MOSCOW (Sputnik) — On Tuesday, the energy ministers of several OPEC states, namely Saudi Arabia, Qatar and Venezuela held talks with Russia in the Qatari capital on the current oil market situation. The countries agreed to freeze their oil output at the January 2016 level if other oil producing states also sign up to the deal, the Russian Energy Ministry’s press service said.
Early on Tuesday, world prices for Brent oil rose to $35 per barrel on reports of the Doha meeting. However, later in the day, crude prices slowed from 6-percent growth to 2-percent growth, as reports emerged about the agreement to freeze extraction levels.

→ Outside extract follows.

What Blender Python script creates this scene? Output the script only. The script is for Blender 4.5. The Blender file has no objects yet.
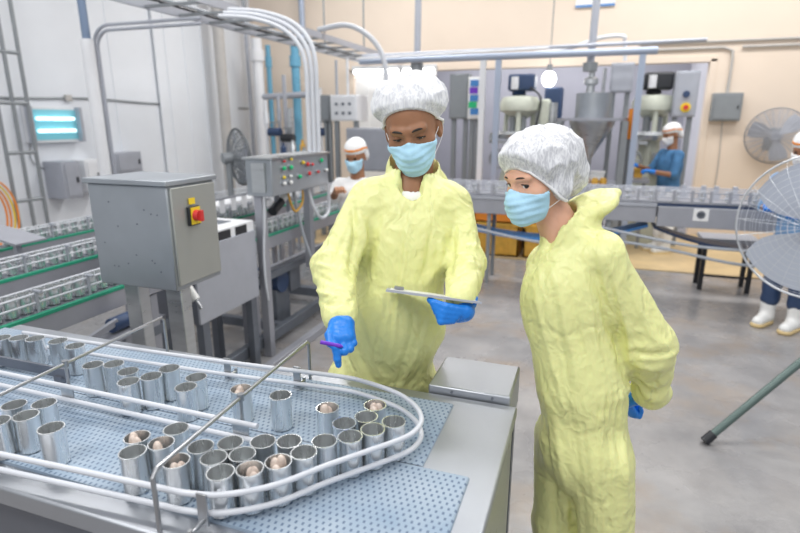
import bpy, bmesh, math, random
import numpy as np
from mathutils import Vector, Matrix

S = bpy.context.scene
COL = S.collection
# ------------------------------------------------------------------ camera
CAM_H, FPX, PITCH, YAW = 1.65, 540.0, math.radians(15.0), math.radians(19.3)
cam_d = bpy.data.cameras.new('camera')
cam = bpy.data.objects.new('camera', cam_d)
COL.objects.link(cam)
cam.location = (0, 0, CAM_H)
cam.rotation_euler = (math.radians(90) - PITCH, 0, YAW)
cam_d.sensor_width = 36.0
cam_d.lens = FPX / 800.0 * 36.0
cam_d.clip_start = 0.05
cam_d.dof.use_dof = True
cam_d.dof.focus_distance = 1.45
cam_d.dof.aperture_fstop = 2.6
S.camera = cam
# ------------------------------------------------------------------ world, lights, exposure
W = bpy.data.worlds.new('world'); S.world = W; W.use_nodes = True
bgn = W.node_tree.nodes['Background']
bgn.inputs[0].default_value = (0.93, 0.96, 1.0, 1)
bgn.inputs[1].default_value = 0.42
S.view_settings.view_transform = 'Standard'
S.view_settings.look = 'None'
S.view_settings.gamma = 1.0
S.view_settings.use_curve_mapping = False
S.view_settings.exposure = 0.38

def area(name, loc, rot, sx, sy, power, color=(1, 1, 1)):
    l = bpy.data.lights.new(name, 'AREA'); l.shape = 'RECTANGLE'
    l.size, l.size_y, l.energy, l.color = sx, sy, power, color
    o = bpy.data.objects.new(name, l); COL.objects.link(o)
    o.location = loc; o.rotation_euler = rot
    return o
for i, (x, y, pw) in enumerate([(-3.6, 2.6, 46), (-0.6, 3.0, 42), (1.8, 3.4, 42), (-3.0, 7.0, 64), (0.4, 7.0, 58), (2.6, 7.4, 44)]):
    area('unseen_overhead_light', (x, y, 4.6), (0, 0, 0), 2.2, 0.5, pw, (1.0, 0.98, 0.95))
area('unseen_overhead_light', (-1.4, -0.7, 3.7), (math.radians(24), 0, 0), 2.2, 0.5, 46, (1.0, 0.99, 0.97))  # unseen fill added above and behind the camera to brighten the two people
area('unseen_overhead_light', (1.6, -0.2, 3.9), (math.radians(14), math.radians(16), 0), 2.2, 0.5, 30, (1.0, 0.99, 0.97))  # second unseen fill, added on the right for the woman's coverall
area('alcove_light', (-1.0, 10.0, 3.3), (0, 0, 0), 3.5, 0.5, 60, (0.95, 0.97, 1.0))

# ------------------------------------------------------------------ pixel rays (photo 800x533) -> real points
_R = Vector((math.cos(YAW), math.sin(YAW), 0)); _F = Vector((-math.sin(YAW), math.cos(YAW), 0))
def ray(px, py):
    X = (px - 400) / FPX; V = (266.5 - py) / FPX
    f = math.cos(PITCH) + V * math.sin(PITCH); z = -math.sin(PITCH) + V * math.cos(PITCH)
    return _R * X + _F * f + Vector((0, 0, z))
def at(px, py, x=None, y=None, z=None, d=None):
    r = ray(px, py)
    if z is not None: t = (z - CAM_H) / r.z
    elif y is not None: t = y / r.y
    elif x is not None: t = x / r.x
    else: t = d
    return Vector((0, 0, CAM_H)) + r * t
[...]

"The fact is, this decision is not aimed directly at reducing supply, but only at preventing its further growth. In the current macro-economic realities, the current level of supply is more than sufficient, in addition, substantial reserves of oil and petroleum products have been accumulated," Nordea Bank analyst Denis Davydov told RIA Novosti.
According to Davydov, the deal will most probably have a positive effect for Russia.
"Markets are now receiving a signal about where the so-called ‘bottom’ may be, or at least some understanding of what the key players would like it to be," Davydov added.
"Production [of oil] in Russia and Saudi Arabia is at historic highs and freezing production at current levels will not quickly solve the problem of excess supply in the market, which at 1.5-2 percent is putting pressure on prices," Porokhova told RIA Novosti.
According Porokhova, a decrease in production, not just fixing it at a certain level, is needed to stabilize the market.
"But in general, the meeting itself between Russian Energy Minister [Alexander Novak] and Saudi Petroleum Minister [Ali Naimi] is a very big step and an event for the market," she added.
The next ministerial meeting of OPEC and non-OPEC countries is set for June 2, where oil producing states will attempt to determine oil extraction quotas.